From: Jeffrey Walton <noloader () gmail com>
Date: Thu, 10 Jun 2010 10:20:40 -0400

Hi Thor,

I only bring this up because I think one should consider
the ramifications of the “VPN first” model before assuming
it grants you some inherent security.
My experience in the enterprise and the work-at-home crowd has been:
(1) VPN into corpnet
(2) Land at a TS (users) or JumpBox (Admins)

I've read your reply a few times, so please forgive my ignorance: What
are you claiming? (1) There are technologies other than VPN? (2) Don't
use VPN? (3) Use Windows Firewall and IP filtering? (4) Use RDP over
HTTPS for single sign on? Again, my apologies.

However, when it comes to a network-level “least privilege”
standpoint, I think there are stark differences:  The VPN
endpoint typically will give the end user full-stack IP acces
 to resources unless otherwise specified.
In this respect, how is VPN any different than a user walking in to
the office, punching in, and signing on at the computer in their cube?

For the Admin, its allow VPN to TS or jumpbox. Then network security
applies. Or am I missing something in your statements?

RDP endpoints however only require the specified RDP port to access the host.
This is kind of Apples and Oranges.... The vpn GIVES acces to TCP/IP,
while rdp REQUIRES that 3389 be open on the host.
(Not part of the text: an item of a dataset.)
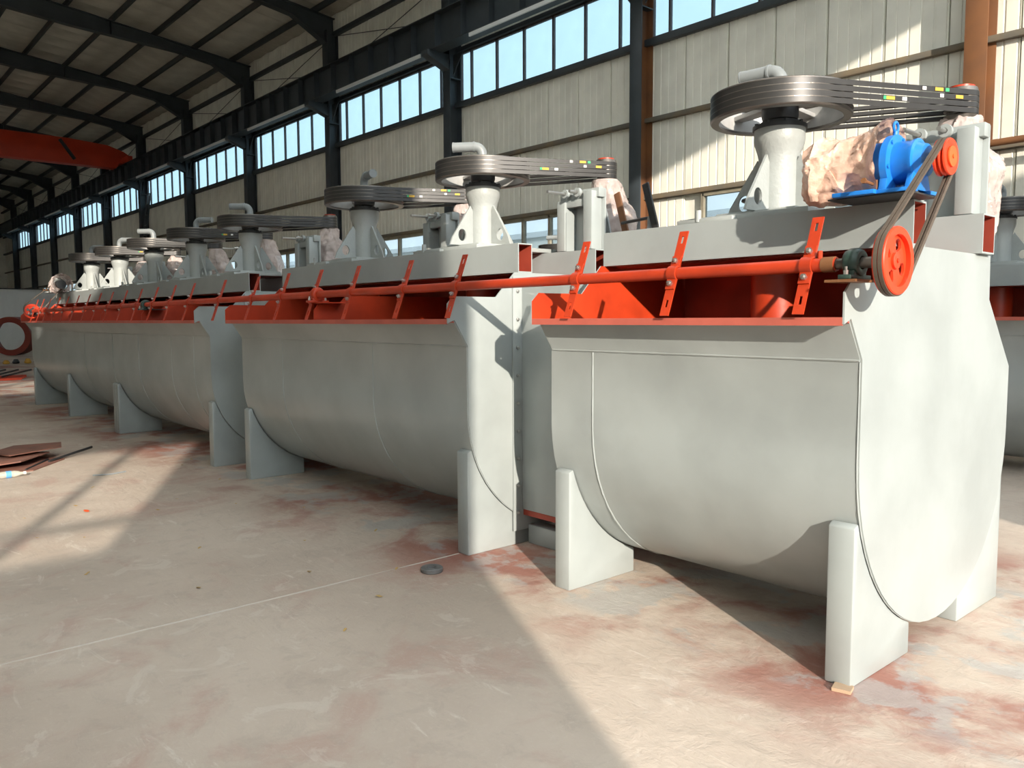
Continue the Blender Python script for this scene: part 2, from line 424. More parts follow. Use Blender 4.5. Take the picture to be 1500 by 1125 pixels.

Perhaps I misread
you.

Jeff

On Wed, Jun 9, 2010 at 11:58 PM, Thor (Hammer of God)
<Thor () hammerofgod com> wrote:

I request that you start thinking about RDS/TS/RDP as a “direct” technology.  Treating access via RDP as something 
that one must first VPN/RAS into a corpnet first in order to secure properly obscures what one might consider obvious:

If you require me to logon to your network via VPN first before I can subsequently connect to internal RDP resources, 
one might consider the VPN endpoint as the primary authentication point.  As such, one might logically conclude that 
since access was granted via the VPN, that internal access to RDP resources would be considered “safe.”  In this 
model, what is the difference between me authenticating to the VPN endpoint as opposed to me authenticating to an RDP 
endpoint?

Insofar as the authentication layer is concerned, there really isn’t a difference.  However, when it comes to a 
network-level “least privilege” standpoint, I think there are stark differences:  The VPN endpoint typically will 
give the end user full-stack IP access to resources unless otherwise specified.  RDP endpoints however only require 
the specified RDP port to access the host.  What happens after a successful connection to the host is up to the 
admin.   In the case of RDP via TSGateway, we find that one can deploy a server at the “connection-level” using 
client certificates – not only for encryption upon connection, but for validation TO connect in the first place.

To me, that is an important distinction.

VPN endpoint authentication might lead to the propensity for one to consider access to down-range resources as 
authorized.  I don’t think you should do that when you consider the capabilities an attacker has given an “open pipe” 
once authenticated versus an single protocol access to a machine you can tightly control.

I only bring this up because I think one should consider the ramifications of the “VPN first” model before assuming 
it grants you some inherent security.